There's a reason it's called perceived effort and not actual effort. A lot can vary from one run/ride to the next. Breathing, form, temperature, differences in elevation changes in comparison to when/where along the route we hammer it, etc. Watts versus RPE, IOW.

Back when I used to run hard, years ago, I often noticed that on cooler days when well-hydrated it was possible for me to run extremely hard on a hard route/course while still keeping pulse rate lower than on a typical hard run. I'm pretty sure environmentals and hydration can affect things. Might well be better tied to, oh, deeper breathing, less-efficient form under certain loads, and whatnot. ("Apples to apples" comparos might be very difficult to achieve, in practice, given all that can vary from one run/ride to another.)
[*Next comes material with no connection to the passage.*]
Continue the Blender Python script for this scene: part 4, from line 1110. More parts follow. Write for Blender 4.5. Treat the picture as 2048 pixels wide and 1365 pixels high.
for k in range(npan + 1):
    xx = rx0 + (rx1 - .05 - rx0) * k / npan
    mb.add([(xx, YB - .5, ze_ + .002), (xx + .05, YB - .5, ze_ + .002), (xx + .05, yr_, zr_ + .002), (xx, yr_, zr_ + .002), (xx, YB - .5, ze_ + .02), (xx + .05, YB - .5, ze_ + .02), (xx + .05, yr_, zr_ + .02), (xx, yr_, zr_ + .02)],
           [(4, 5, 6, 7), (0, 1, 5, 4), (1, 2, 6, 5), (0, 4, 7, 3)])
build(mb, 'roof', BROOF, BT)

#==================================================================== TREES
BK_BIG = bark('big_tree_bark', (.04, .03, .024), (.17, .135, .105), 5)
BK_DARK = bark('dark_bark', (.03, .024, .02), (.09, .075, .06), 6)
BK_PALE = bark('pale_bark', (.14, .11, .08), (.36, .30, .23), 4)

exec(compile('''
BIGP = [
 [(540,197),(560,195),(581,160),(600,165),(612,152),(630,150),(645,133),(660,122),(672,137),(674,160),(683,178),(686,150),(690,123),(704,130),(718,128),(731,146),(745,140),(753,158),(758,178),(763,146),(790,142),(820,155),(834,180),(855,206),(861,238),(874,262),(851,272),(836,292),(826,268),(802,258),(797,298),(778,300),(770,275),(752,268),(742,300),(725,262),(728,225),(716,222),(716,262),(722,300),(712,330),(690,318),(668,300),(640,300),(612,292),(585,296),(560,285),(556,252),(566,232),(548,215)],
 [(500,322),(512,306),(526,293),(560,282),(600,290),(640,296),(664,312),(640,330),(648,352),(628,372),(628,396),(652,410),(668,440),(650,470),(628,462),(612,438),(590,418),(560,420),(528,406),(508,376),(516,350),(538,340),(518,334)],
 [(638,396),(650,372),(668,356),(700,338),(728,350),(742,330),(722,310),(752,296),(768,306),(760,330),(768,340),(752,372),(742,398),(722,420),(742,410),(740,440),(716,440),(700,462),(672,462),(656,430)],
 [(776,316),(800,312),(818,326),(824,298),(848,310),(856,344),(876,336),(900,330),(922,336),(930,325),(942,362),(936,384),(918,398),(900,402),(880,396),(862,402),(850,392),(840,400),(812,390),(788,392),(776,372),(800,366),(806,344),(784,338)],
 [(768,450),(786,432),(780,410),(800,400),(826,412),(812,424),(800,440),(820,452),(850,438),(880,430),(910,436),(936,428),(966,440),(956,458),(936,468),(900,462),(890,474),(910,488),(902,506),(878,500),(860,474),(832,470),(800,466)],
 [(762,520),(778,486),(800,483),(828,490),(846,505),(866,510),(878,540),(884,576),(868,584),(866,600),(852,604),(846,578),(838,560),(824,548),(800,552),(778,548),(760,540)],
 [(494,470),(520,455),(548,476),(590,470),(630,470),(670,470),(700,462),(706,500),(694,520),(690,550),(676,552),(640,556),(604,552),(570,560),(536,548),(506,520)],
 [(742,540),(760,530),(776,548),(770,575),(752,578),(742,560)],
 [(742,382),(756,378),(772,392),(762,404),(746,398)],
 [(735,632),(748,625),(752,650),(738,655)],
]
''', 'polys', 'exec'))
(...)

I also used to notice that I could overheat more easily if my cadence skyrocketed due to a given route's requirements, as compared to outright elevation changes. But then, I was extremely strong on hills and "tougher" sections and never felt like I needed to max-out on the tough stuff, whereas I most definitely felt that I had an upper limit to my cadence before it'd start getting me to overheat, overexert. RPE could feel like floating along on a "tough" course, but RPE could feel like a bear if my cadence went too high. "Grinding it out" (strength-wise) was always vastly better for my own perceived effort, on a given course, instead of boosting my foot speed and attempting to get more-efficient on that same course.

Don't forget: blood flow is about two things ... oxygenation/fuelling, and "air conditioning." And if the body doesn't have to work so hard at a given level of effort on a "standard" route due to being cooler, for example, then it should follow that the heart wouldn't have to pump quite so hard to stay in the zone. Perhaps less, too, if breathing more-fully and deeply, at a given level of work.

At the gym, there's an elliptical machine I occasionally use that has a program called "Constant Watts." It'll keep adjusting the resistance level on me to ensure the watts/output keeps within a narrow range. I burn vastly more calories (according to the machine's count) on the "Constant Watts" program than by simply goosing the difficulty and cadence myself. Though, interestingly, under the constant watts doesn't result in a noticeably higher average pulse rate than when I'm adjusting cadence and difficulty myself, despite the higher average watts and despite the much higher calorie count over the same amount of time. Anecdotal, sure, but ...

Can't say whether it'd translate to a bike, though I don't see why not.